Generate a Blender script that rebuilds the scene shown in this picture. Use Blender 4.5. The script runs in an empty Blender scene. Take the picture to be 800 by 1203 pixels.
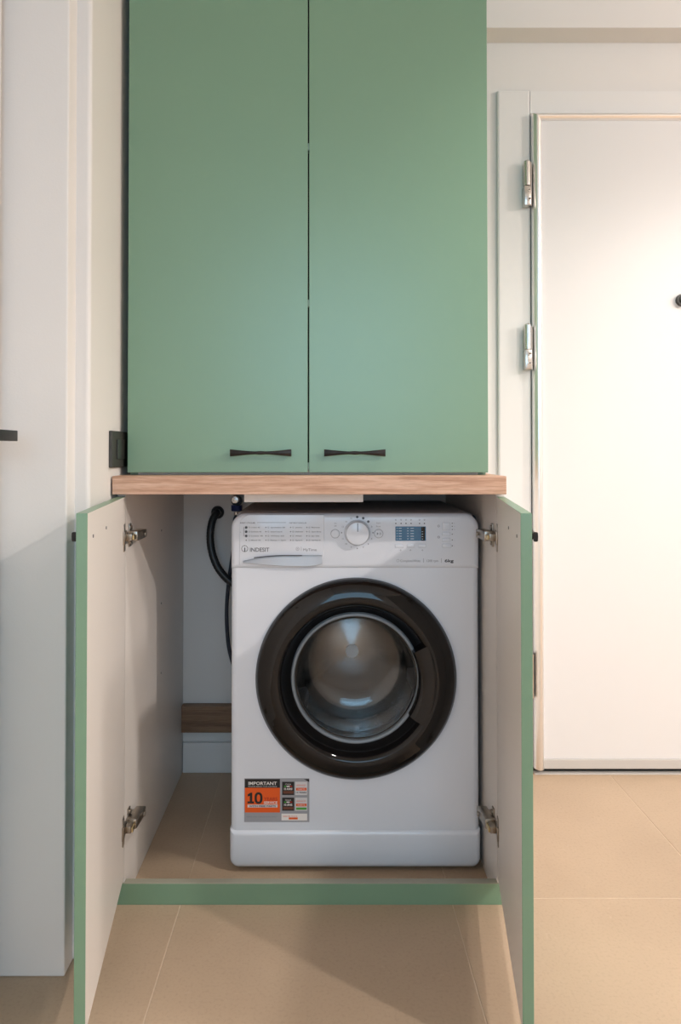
import bpy, bmesh, math, random
from mathutils import Vector, Matrix
random.seed(4)
C = bpy.context.scene.collection
S = bpy.context.scene
PI = math.pi

# ------------------------------------------------------------------ camera
cam = bpy.data.cameras.new('camera')
cam.sensor_fit = 'AUTO'; cam.sensor_width = 36.0; cam.lens = 24.0
cam.clip_start = 0.02; cam.clip_end = 50
cam.shift_x = 20.0 / 1203.0
cam.shift_y = -(601.5 - 519.0) / 1203.0
camo = bpy.data.objects.new('camera', cam); C.objects.link(camo)
camo.location = (0, 0, 1.0)
camo.rotation_euler = (math.radians(90.8), 0, 0)
S.camera = camo

# ------------------------------------------------------------------ world, lights, exposure
S.view_settings.view_transform = 'Standard'
S.view_settings.look = 'None'
S.view_settings.gamma = 1.0
S.view_settings.use_curve_mapping = False
S.view_settings.exposure = 0.0
W = bpy.data.worlds.new('world'); S.world = W; W.use_nodes = True
bg = W.node_tree.nodes['Background']
bg.inputs[0].default_value = (0.62, 0.78, 1.0, 1); bg.inputs[1].default_value = 1.0

def lamp(name, kind, loc, target, energy, color, size=0.1, size_y=None, **kw):
    l = bpy.data.lights.new(name, kind); l.energy = energy; l.color = color
    if kind == 'AREA':
        l.shape = 'RECTANGLE' if size_y else 'DISK'; l.size = size
        if size_y: l.size_y = size_y
    else:
        l.shadow_soft_size = size
    for k, v in kw.items(): setattr(l, k, v)
    o = bpy.data.objects.new(name, l); C.objects.link(o); o.location = loc
    d = Vector(target) - Vector(loc)
    o.rotation_euler = d.to_track_quat('-Z', 'Y').to_euler()
    return o
WARM = (1.0, 0.88, 0.76)
lamp('ceiling_spot', 'SPOT', (1.08, 1.10, 2.55), (1.08, 1.10, 0), 72, (1.0, 0.95, 0.89), 0.07, spot_size=math.radians(112), spot_blend=0.8)
lamp('ceiling_spot', 'SPOT', (2.55, -0.40, 2.48), (2.55, -0.40, 0), 178, (1.0, 0.91, 0.85), 0.05, spot_size=math.radians(170), spot_blend=0.50)
lamp('fill_lamp', 'POINT', (3.40, 0.50, 2.30), (3.40, 0.50, 0), 110, (1.0, 0.92, 0.86), 0.14)  # added unseen fill lamp, brightens the upper walls on the right
# daylight entering through the window of the rear wall, behind the camera
lamp('window_daylight', 'AREA', (0.10, -2.72, 1.72), (0.10, 2.0, 1.55), 32, (0.42, 0.74, 1.0), 1.7, 1.6)

# ------------------------------------------------------------------ materials
def srgb(r, g, b):
    f = lambda c: (c / 255 / 12.92) if c / 255 <= 0.04045 else ((c / 255 + 0.055) / 1.055) ** 2.4
    return (f(r), f(g), f(b), 1)
def mat(name, col, rough=0.5, metal=0.0, noise=0.0, nscale=8.0, bump=0.0, bscale=200.0, **kw):
    m = bpy.data.materials.new(name); m.use_nodes = True
    nt = m.node_tree; b = nt.nodes['Principled BSDF']
    b.inputs['Base Color'].default_value = col
    b.inputs['Roughness'].default_value = rough
    b.inputs['Metallic'].default_value = metal
    for k, v in kw.items(): b.inputs[k.replace('_', ' ')].default_value = v
    tc = nt.nodes.new('ShaderNodeTexCoord')
    if noise > 0:
        n = nt.nodes.new('ShaderNodeTexNoise'); n.inputs['Scale'].default_value = nscale; n.inputs['Detail'].default_value = 5
        nt.links.new(tc.outputs['Object'], n.inputs['Vector'])
        r = nt.nodes.new('ShaderNodeValToRGB')
        r.color_ramp.elements[0].position = 0.3; r.color_ramp.elements[1].position = 0.7
        r.color_ramp.elements[0].color = tuple(c * (1 - noise) for c in col[:3]) + (1,)
        r.color_ramp.elements[1].color = tuple(min(1, c * (1 + noise)) for c in col[:3]) + (1,)
        nt.links.new(n.outputs['Fac'], r.inputs['Fac']); nt.links.new(r.outputs['Color'], b.inputs['Base Color'])
    if bump > 0:
        n2 = nt.nodes.new('ShaderNodeTexNoise'); n2.inputs['Scale'].default_value = bscale; n2.inputs['Detail'].default_value = 3
        nt.links.new(tc.outputs['Object'], n2.inputs['Vector'])
        bp = nt.nodes.new('ShaderNodeBump'); bp.inputs['Strength'].default_value = bump; bp.inputs['Distance'].default_value = 0.002
        nt.links.new(n2.outputs['Fac'], bp.inputs['Height']); nt.links.new(bp.outputs['Normal'], b.inputs['Normal'])
    return m

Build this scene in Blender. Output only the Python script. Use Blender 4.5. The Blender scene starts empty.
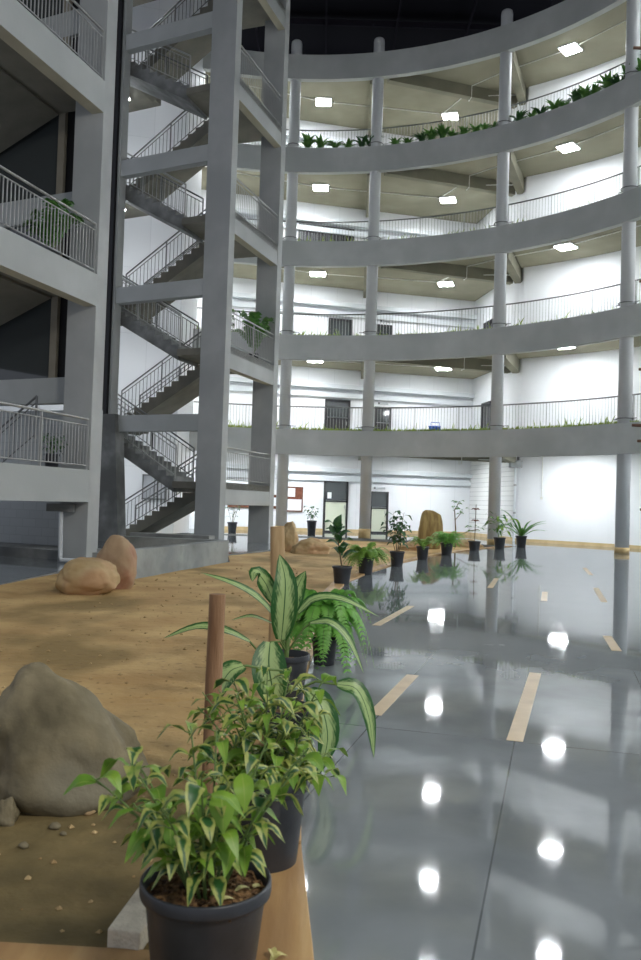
import bpy, math, random
from mathutils import Vector, Matrix, noise
R = math.radians
sc = bpy.context.scene
COL = sc.collection

# ------------------------------------------------------------------ materials
def nt(name):
    m = bpy.data.materials.new(name); m.use_nodes = True
    n = m.node_tree; b = n.nodes['Principled BSDF']
    return m, n, b
def plain(name, c, rough=.5, metal=0., spec=None, emit=None, strength=0):
    m, n, b = nt(name)
    b.inputs['Base Color'].default_value = (*c, 1); b.inputs['Roughness'].default_value = rough
    b.inputs['Metallic'].default_value = metal
    if spec is not None: b.inputs['Specular IOR Level'].default_value = spec
    if emit:
        b.inputs['Emission Color'].default_value = (*emit, 1); b.inputs['Emission Strength'].default_value = strength
    return m
def mottled(name, c1, c2, scale=2., rough=.7, bump=.2, detail=6, c3=None, scale3=.4, stretch=None, bscale=None, spec=None, lo=.35, hi=.65):
    """two-tone procedural noise surface with a fine bump"""
    m, n, b = nt(name); N = n.nodes; L = n.links
    tc = N.new('ShaderNodeTexCoord'); mp = N.new('ShaderNodeMapping')
    if stretch: mp.inputs['Scale'].default_value = stretch
    L.new(tc.outputs['Object'], mp.inputs['Vector'])
    no = N.new('ShaderNodeTexNoise'); no.inputs['Scale'].default_value = scale; no.inputs['Detail'].default_value = detail
    L.new(mp.outputs['Vector'], no.inputs['Vector'])
    cr = N.new('ShaderNodeValToRGB'); cr.color_ramp.elements[0].position = lo; cr.color_ramp.elements[1].position = hi
    cr.color_ramp.elements[0].color = (*c1, 1); cr.color_ramp.elements[1].color = (*c2, 1)
    L.new(no.outputs['Fac'], cr.inputs['Fac']); out = cr.outputs['Color']
    if c3:
        n3 = N.new('ShaderNodeTexNoise'); n3.inputs['Scale'].default_value = scale3; n3.inputs['Detail'].default_value = 3
        L.new(mp.outputs['Vector'], n3.inputs['Vector'])
        r3 = N.new('ShaderNodeValToRGB'); r3.color_ramp.elements[0].position = .45; r3.color_ramp.elements[1].position = .62
        L.new(n3.outputs['Fac'], r3.inputs['Fac'])
        mx = N.new('ShaderNodeMix'); mx.data_type = 'RGBA'
        L.new(r3.outputs['Color'], mx.inputs[0]); L.new(out, mx.inputs[6]); mx.inputs[7].default_value = (*c3, 1)
        out = mx.outputs[2]
    L.new(out, b.inputs['Base Color'])
    b.inputs['Roughness'].default_value = rough
    if spec is not None: b.inputs['Specular IOR Level'].default_value = spec
    if bump:
        nb = N.new('ShaderNodeTexNoise'); nb.inputs['Scale'].default_value = bscale or scale * 6; nb.inputs['Detail'].default_value = 8
        L.new(mp.outputs['Vector'], nb.inputs['Vector'])
        bp = N.new('ShaderNodeBump'); bp.inputs['Strength'].default_value = bump; bp.inputs['Distance'].default_value = .02
        L.new(nb.outputs['Fac'], bp.inputs['Height']); L.new(bp.outputs['Normal'], b.inputs['Normal'])
    return m
def brick_like(name, c1, c2, cm, w, h, mortar=.01, rough=.8, offset=.5, bump=.2):
    m, n, b = nt(name); N = n.nodes; L = n.links
    tc = N.new('ShaderNodeTexCoord'); sp = N.new('ShaderNodeSeparateXYZ'); cb = N.new('ShaderNodeCombineXYZ')
    L.new(tc.outputs['Object'], sp.inputs[0]); L.new(sp.outputs['X'], cb.inputs['X']); L.new(sp.outputs['Z'], cb.inputs['Y'])
    br = N.new('ShaderNodeTexBrick'); br.inputs['Scale'].default_value = 1; br.offset = offset
    br.inputs['Brick Width'].default_value = w; br.inputs['Row Height'].default_value = h; br.inputs['Mortar Size'].default_value = mortar
    br.inputs['Color1'].default_value = (*c1, 1); br.inputs['Color2'].default_value = (*c2, 1); br.inputs['Mortar'].default_value = (*cm, 1)
    L.new(cb.outputs[0], br.inputs['Vector']); L.new(br.outputs['Color'], b.inputs['Base Color'])
    b.inputs['Roughness'].default_value = rough
    bp = N.new('ShaderNodeBump'); bp.inputs['Strength'].default_value = bump; bp.inputs['Distance'].default_value = .01; bp.invert = True
    L.new(br.outputs['Fac'], bp.inputs['Height']); L.new(bp.outputs['Normal'], b.inputs['Normal'])
    return m

M = {}
M['paint'] = mottled('grey_painted_concrete', (.43, .455, .45), (.49, .515, .51), 1.2, .75, .12, c3=(.40, .425, .42), scale3=.35)
M['pillar'] = mottled('grey_painted_pillar', (.40, .42, .418), (.455, .475, .47), 1.5, .75, .15, c3=(.37, .39, .388), scale3=.5)
M['raw'] = mottled('raw_grey_concrete', (.17, .18, .178), (.27, .28, .275), 2.5, .85, .3, c3=(.13, .135, .13), scale3=.8)
M['kerbwall'] = mottled('damp_concrete', (.22, .245, .245), (.34, .36, .35), 2.2, .85, .3, c3=(.17, .185, .18), scale3=1.1)
M['soffit'] = mottled('soffit_concrete', (.255, .245, .175), (.31, .295, .215), .9, .85, .1, c3=(.22, .21, .15), scale3=.3)
M['beamdark'] = mottled('beam_concrete', (.17, .165, .12), (.22, .21, .155), 1., .85, .1)
M['clod'] = mottled('brown_clods', (.32, .21, .09), (.55, .40, .20), 5, .9, .3)
M['beige'] = mottled('bare_beam_underside', (.44, .42, .32), (.50, .48, .37), 1.5, .8, .1)
M['bouncefloor'] = mottled('pale_bounce_floor', (.50, .49, .45), (.58, .57, .53), 1.5, .35, .03)
M['stairsoffit'] = mottled('stair_concrete', (.17, .165, .135), (.23, .22, .18), 1.3, .85, .15)
M['wall'] = mottled('white_wall_paint', (.80, .82, .84), (.84, .86, .88), .7, .6, .03)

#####

• _Task_: Your task is to repeat the opening line of the entries above and each line after it, ending with the line that has "PI = math.pi". Do not include the pictures.

• _Written solution_:
Generate a Blender script that rebuilds the scene shown in this picture. Use Blender 4.5. The script runs in an empty Blender scene. Take the picture to be 800 by 1203 pixels.
import bpy, bmesh, math, random
from mathutils import Vector, Matrix
random.seed(4)
C = bpy.context.scene.collection
S = bpy.context.scene
PI = math.pi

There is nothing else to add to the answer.